In order to calculate the best R-value for you, you’ll need to calculate a number of factors. However, you can use the following as indicators:
ATTIC INSULATION
If you live in a cold climate you should aim for a minimum of R-49 in your attic. Using the table above, you can see that this corresponds to roughly 16 inches of fiberglass batt insulation.
If you live in a warmer climate, you will require an R-value of 38 or above, which is about a 12-inch thick batt.
WALL INSULATION
The limiting factor when it comes to wall insulation is often the thickness of the wall.

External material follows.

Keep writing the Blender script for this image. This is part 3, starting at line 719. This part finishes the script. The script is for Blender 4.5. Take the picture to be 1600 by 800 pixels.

However, in this case, you can vary the density of the insulation, which impacts the overall R-value.
For in-wall batts, you can achieve an R-value of between 11 and 15. If you use spray foam insulation, you can reach an R-value of anywhere between 14 and 28.
FLOOR INSULATION
Floor insulation requires additional care because of issues with venting and moisture. However, the Department of Energy recommends an R-value of 25 in colder climates and 11 in warmer parts of the country.
Ultimately, you don’t need to understand the science or the rationale behind R-value in order to purchase insulation. However, being an informed consumer means having as much information at your disposal as you can.
Although R-value is designed to be as simple a metric as possible, it’s vital to understand why an R-value is higher on a particular material, and what the implications are for your home.
You can then factor that in to the financial calculations – in consultation with your contractor – and therefore make the best decision for your family and your home.